A Defensora Pública aposentada associada da ADPEP Nádia Maria Bentes, que coordenou durante anos o Núcleo de Atendimento Especializado da Criança e do Adolescente (NAECA) da Defensoria Pública do Estado do Pará, ensejou mais uma vez críticas à PEC 33/12, que visa à redução da maioridade penal. Ela classificou a PEC como uma falácia que, se for integrada ao ordenamento jurídico brasileiro, vai apenas agravar a situação do sistema socioeducativo, visto que a Constituição Federal de 1988, ao consagrar crianças e adolescentes como sujeitos de direitos com respeito à sua condição peculiar de pessoas em desenvolvimento, utilizou critérios biológicos e psicológicos de compreensão e entendimento dos seus atos.
No entendimento da Defensora, a redução não resolve o problema do agenciamento de menores para a prática de crimes. “Se os nossos legisladores continuarem achando que a solução é reduzir a maioridade penal, a idade vai ter que ser reduzida cada vez mais até a infância, pois a criminalidade também vai reduzir cada vez mais a faixa etária dos menores agenciados para a prática dos crimes. Se reduzir para 16 anos, os criminosos vão recrutar os de 15. Se diminuir pra 15, eles vão angariar os de 14 para trabalhar para a criminalidade”, explica.
Nádia acredita que a solução é investimento em políticas públicas. “O nosso grande problema é que as leis são elaboradas, mas não há o aporte orçamentário para a implementação delas. Ou seja, discute-se política sem dinheiro, o que é coisa incompatível”, avalia.
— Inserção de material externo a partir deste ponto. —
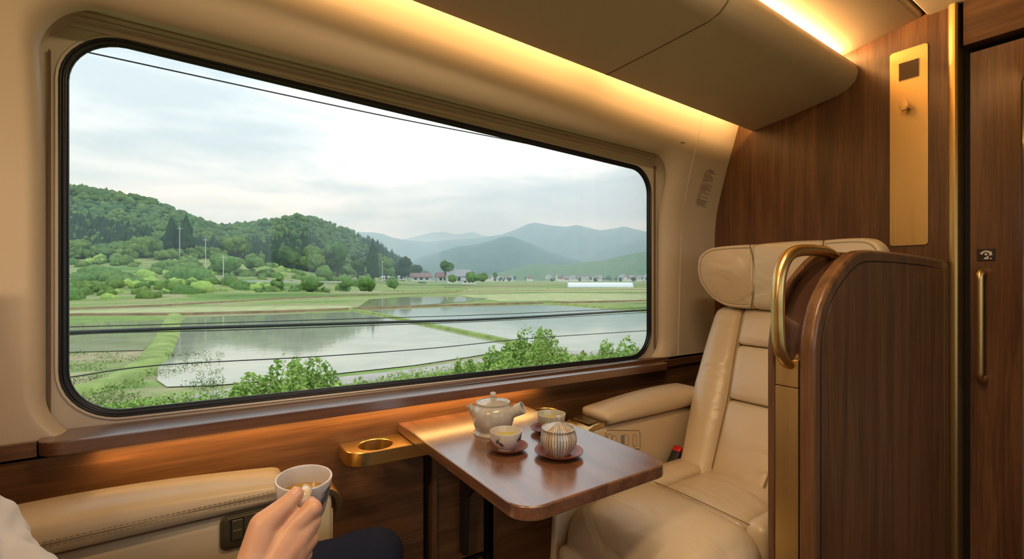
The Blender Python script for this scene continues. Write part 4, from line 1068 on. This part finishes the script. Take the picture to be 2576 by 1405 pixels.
# --- trees
rng = np.random.default_rng(5)
def blob_base(sub):
    bm = bmesh.new(); bmesh.ops.create_icosphere(bm, subdivisions=sub, radius=1)
    v = np.array([list(q.co) for q in bm.verts]); bm.verts.index_update(); f = np.array([[q.index for q in fa.verts] for fa in bm.faces]); bm.free(); return v, f
B1 = blob_base(1); B2 = blob_base(2); B3 = blob_base(3)
def crown_arrays(c, r, h, kind, base=B2, lumps=5):
    """vertices and faces of one crown: overlapping lumpy balls or a cone"""
    vs, fs, k = [], [], 0
    if kind == 'cone':
        v, f = base
        z = (v[:, 2] + 1) / 2; w_ = (1 - z * .86)[:, None]
        q = np.concatenate([v[:, :2] * r * w_ * 1.15, (z * h)[:, None]], 1)
        q[:, :2] *= (1 + .22 * rng.standard_normal((len(q), 1))); q[:, 2] += .04 * h * rng.standard_normal(len(q))
        return q + np.array(c), f
    for i in range(lumps):
        v, f = base
        a = rng.uniform(0, 2 * PI); rr_ = r * rng.uniform(.10, .62); cz_ = h * rng.uniform(.30, .78); s_ = r * rng.uniform(.42, .68)
        q = v * np.array([s_, s_, s_ * rng.uniform(.75, 1.05)]) * (1 + .13 * rng.standard_normal((len(v), 1)))
        q = q + np.array([rr_ * math.cos(a), rr_ * math.sin(a), cz_]); vs.append(q + np.array(c)); fs.append(f + k); k += len(v)
    return np.concatenate(vs), np.concatenate(fs)
def from_arrays(name, V, Fc, mat, parent=None, org=(0, 0, 0)):
    me = bpy.data.meshes.new(name); V = V - np.array(org)
    me.vertices.add(len(V)); me.vertices.foreach_set('co', V.astype(np.float32).ravel())
    me.loops.add(Fc.size); me.loops.foreach_set('vertex_index', Fc.astype(np.int32).ravel())
    me.polygons.add(len(Fc)); me.polygons.foreach_set('loop_start', np.arange(0, Fc.size, 3, dtype=np.int32))
    me.update(calc_edges=True); me.validate()
    me.polygons.foreach_set('use_smooth', [True] * len(Fc))
    me.materials.append(mat); o = bpy.data.objects.new(name, me); C.objects.link(o)
    if parent: o.parent = parent
    return o
# forest as a mass on the hill
VV, FF, k = {'forest': [], 'cedar': [], 'broad': []}, {'forest': [], 'cedar': [], 'broad': []}, {'forest': 0, 'cedar': 0, 'broad': 0}
rs = random.Random(3)
for i in range(3400):
    px = rs.uniform(60, 1080); d0 = gd(px); d1 = d0 * 1.86; d2 = d0 * (2.95 if px < 950 else 2.35)
    d = d1 + (d2 - d1) * rs.random() ** .9
    zt = ground(px, d)
    if ground(px, d1) <= G + .01 and px > 1060: continue
    p = atd(px, 700, d); dens = noise.noise(Vector((p.x * .012, p.y * .012, 5)))
    edge = (d - d1) / (d2 - d1)
    cone = dens > .12 and rs.random() < .75 or (px > 900 and rs.random() < .55)
    sc = (d / 300) ** .5
    key = 'cedar' if cone else ('broad' if rs.random() < .22 or (edge < .12 and rs.random() < .5) else 'forest')
    r = rs.uniform(2.4, 4.2) * sc * (.62 if cone else 1); h = rs.uniform(5.5, 8.0) * sc * (1.25 if cone else .92)
    if edge > .9: h *= .85
    v, f = crown_arrays((p.x, p.y, zt - .8), r, h, 'cone' if cone else 'ball', B1 if d > 330 else B2 if cone else B1, 4)
    VV[key].append(v); FF[key].append(f + k[key]); k[key] += len(v)
fm = {}
for key, lb in (('forest', 'dense green broadleaf forest covering the hill'), ('cedar', 'dark conifer stands in the hill forest'), ('broad', 'light yellow-green tree canopy scattered through the hill forest')):
    o = from_arrays('forest', np.concatenate(VV[key]), np.concatenate(FF[key]), M[key if key != 'forest' else 'forest']); tag(o, lb, 'forest', kind='stuff')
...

“O endurecimento da lei não melhora a sociedade, não diminui a criminalidade. Isso é tão fato, que o maior sistema carcerário do mundo é o dos Estados Unidos, onde a lei é extremamente rigorosa. Aqui, no Brasil, se não investirmos em educação e saúde, a nossa sociedade não vai melhorar”, pondera.
Até o trabalho de ressocialização de adolescentes e jovens fica prejudicado no Brasil por conta da grande desigualdade social e pela falta de políticas públicas. Segundo Nádia Bentes, é impossível ressocializar um adolescente que, fora do presídio, vive uma realidade dura, com seus pais sem emprego, sem alimentação correta em casa, sem educação de qualidade e sem direito à moradia, tendo como alternativa a criminalidade. “É um problema extremamente complexo, que teria que passar por um repensar político, social, familiar de todos nós. Deveria haver investimento do Estado na saúde, educação, no direito à alimentação e à moradia das pessoas que estão abaixo da linha da miséria”, considera.
“O Sistema Nacional de Atendimento Socioeducativo (SINSE) está em vigor, mas ainda é uma lei que não está efetivamente dentro dos padrões de ressocialização. Se estivesse, não haveria sempre um aumento de ato infracional”, avalia.
Um caso fruto da desigualdade social que marcou a vida da Defensora Pública Nádia em seus muitos anos de atuação no sistema socioeducativo foi o de um garoto que pediu para continuar no cárcere porque não tinha comida em casa. “A comida da qual eles reclamavam tanto lá dentro, por ser de má qualidade, era a única alternativa de refeição para aquele garoto e ele queria continuar lá para poder comer”, recorda.
“O garoto era do Ver-o-Peso, envolvido com drogas, e queria trocar a sua liberdade por um prato de comida. Isso me deixou muito chocada. Situações como essa revelam o quanto o nosso país é desigual, rico, mas cheio de miséria. É por isso que a minha militância pelos direitos humanos continua, independente da minha aposentadoria”, diz.
Ainda citando seus anos de experiência como Defensora Pública para justificar a necessidade de políticas públicas, Nádia Bentes afirma que não viu sequer um adolescente de classe média dentro das unidades de internação e sim apenas adolescentes pobres. “Muitas vezes o direito está lá para repreender, para responsabilizar, e não para dar um tratamento na perspectiva dos direitos humanos, respeitando a condição da pessoa em desenvolvimento”, diz.
“As estatísticas mostram o aumento de jovens de 18 a 24 anos no sistema penal. Isso é reflexo da falência do sistema socioeducativo, da ausência de politicas púbicas para que os adolescentes saiam de lá totalmente reintegrados na escola, na família e na sociedade”, finaliza Nádia Bentes.